Take a luxurious bite
out of the present,
and whistle along the road
of your destiny.


In his poem, "Ode to the Present," Pablo Neruda advises us how to slip free and clear into the opportunity of the present moment.  The here and now is so ripe and willing, so malleable.  "Take a saw to its delicious wooden perfume."  

Build a staircase. Yes, a staircase.  Climb into the present, step by step. Don't go all the way to heaven. 

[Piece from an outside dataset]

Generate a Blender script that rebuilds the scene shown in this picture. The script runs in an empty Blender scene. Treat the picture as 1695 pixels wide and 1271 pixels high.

Today, write about the present moment with Neruda's verve.  Seize the magic and free yourself.  Take a bite, another and another.  Fill your page with imagery and playfulness.



Monday, November 21, 2011

Editing Process


You touch one part of it, and the whole thing shivers, from one end to the other. It's such a delicate thing, revision, and revision is where the artistry is; and so you have to be ruthless, and put away anything--even parts you like the sound of, even the matters that speak from your secret self to who you hope you are--put away anything that does not contribute to the whole thing. And it is hard. --Richard Bausch

The editing process becomes as challenging as the initial creativity of the writing.  Dylan Landis author of Normal People Don't Live Like This her novel in linked stories, says of editing that she works the nails out slowly with a teaspoon.  Landis reveals that metaphor by explaining about the spoon from a tenth grade art assignment. They had to form an egg from wet clay.  After the gray eggs hardened, they polished them with the back of a teaspoon.  By the end of a week her egg looked like polished pewter.  She didn't understand the process until, twenty-five years later, she started writing fiction. Now she's discovered that egg-polishng gets her to character, story and conflict.

Do you have a specific way to revise your work?  List the editing techniques you use.  Do you read the words out loud or turn the pages upside down?  How do you discover areas to enrich or delete? 


Create a metaphor to represent your editing process. See where it leads.